No fundo, a base é a mesma: endividamento externo. Ao invés de formar poupança para investir num plano de desenvolvimento (individual, familiar ou social), acumulam-se ativos. A variação patrimonial de todos é notável, mas a liquidez depende da poupança dos outros, que chega ao país por falta de opção ou pela melhor taxa de juros do mercado mundial. Um terço da riqueza que circula pelo Brasil Grande de Lula, pai dos pobres e mascote dos ricos, é crédito. Um quarto do crédito é dinheiro estrangeiro, que rende no taxímetro do Banco Central ou pela absorção patrimonial, que se desnacionaliza. O anunciado feito da Petrobrás rende mais para a Espanha, na bolsa de Nova York, do que ao Brasil na Bovespa.
Na época do “milagre econômico” manu militari protestava-se andando a pé, resistindo às tentações das vitrines, ao apelo consumista, ao carro facilitado pelo crédito. Hoje, no prosseguimento da mesma novela, o país pode ser surpreendido e desabar do seu sonho de grandeza por falta de causas e de princípios. A esquerda, que era a fonte das utopias e a depositária das esperanças, negociou sua consciência em troca da “bolsa-ditadura”, do cargo no fundo de estatal, na ante-sala da multinacional ou no biombo da burocracia.

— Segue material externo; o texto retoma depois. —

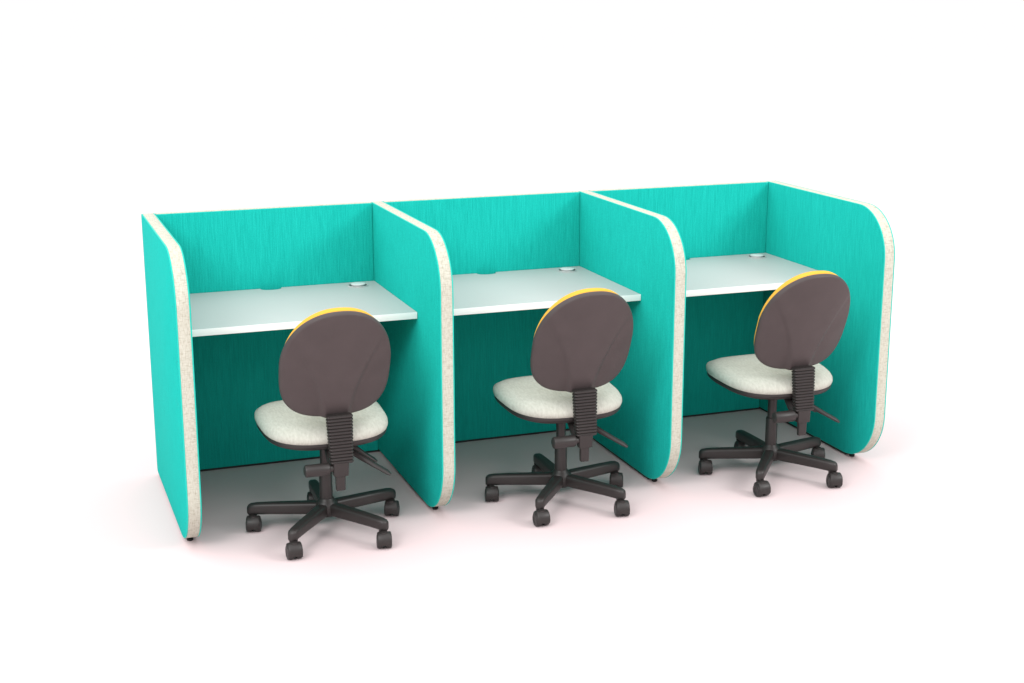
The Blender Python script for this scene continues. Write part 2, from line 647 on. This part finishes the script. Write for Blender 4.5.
# rear face from the centre out, then round the rim to the front
for k in range(MB):
    f = 0.02 + 0.95 * (k / (MB - 1)) ** 0.9
    ring = []
    for q in range(NB):
        x, h = back_outline(2 * math.pi * q / NB)
        x, h = x * f, h * f
        ring.append(back_frame(x, h, crease(x, h)))
    rings.append(ring)
for f, dpt in ((0.985, 0.0025), (0.995, 0.006), (1.0, 0.011), (1.0, 0.016), (0.994, 0.0185), (0.97, 0.019), (0.4, 0.017), (0.02, 0.017)):
    ring = []
    for q in range(NB):
        x, h = back_outline(2 * math.pi * q / NB)
        ring.append(back_frame(x * f, h * f, dpt + (crease(x * f, h * f) if dpt < 0.005 else 0)))
    rings.append(ring)
loft(bm, rings)
finish('back_shell', bm, SHELL, chair, 60)
bm = bmesh.new()
rings = []
for fx, fh, dpt in ((0.02, 0.02, 0.0195), (0.9, 0.9, 0.0195), (0.958, 0.985, 0.0195), (0.966, 0.997, 0.021), (0.964, 1.0, 0.027), (0.956, 0.998, 0.034),
                    (0.942, 0.990, 0.042), (0.915, 0.97, 0.049), (0.88, 0.93, 0.054), (0.7, 0.75, 0.058), (0.4, 0.4, 0.059), (0.02, 0.02, 0.059)):
    ring = []
    for q in range(NB):
        x, h = back_outline(2 * math.pi * q / NB)
        ring.append(back_frame(x * fx, h * fh, dpt))
    rings.append(ring)
loft(bm, rings)
finish('back_cushion', bm, YELLOW, chair, 60)

CH_X, CH_Y = 0.462, -0.796
LABELS = ['grey and yellow swivel chair with pale seat standing in the left end booth',
          'grey and yellow swivel chair with pale seat standing in the middle booth',
          'grey and yellow swivel chair with pale seat standing in the right end booth']
parts = list(chair.children)
for i in range(3):
    if i == 0:
        c = chair
    else:
        c = chair.copy()
        COL.objects.link(c)
        for p in parts:
            pc = p.copy()
            COL.objects.link(pc)
            pc.parent = c
            for g in p.children:
                gc = g.copy()
                COL.objects.link(gc)
                gc.parent = pc
    c.location = (CH_X + i * PITCHX, CH_Y, 0)
    c['label'] = LABELS[i]
    c['category'] = 'office chair'
    c['group'] = 'swivel chairs in the booths'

O que virá depois desses truques inteligentes e sofisticados dos Delfins? Talvez caiba, na antevisão, a resposta que Einstein deu a quem lhe perguntou, logo depois do fim da Segunda Guerra Mundial, sobre como seria travada a conflagração bélica seguinte: com arco e flecha, respondeu o sábio. É o que restará ao Brasil, depois de ter queimado seu patrimônio moral no baile plutocrata-proletário da ilha Fiscal?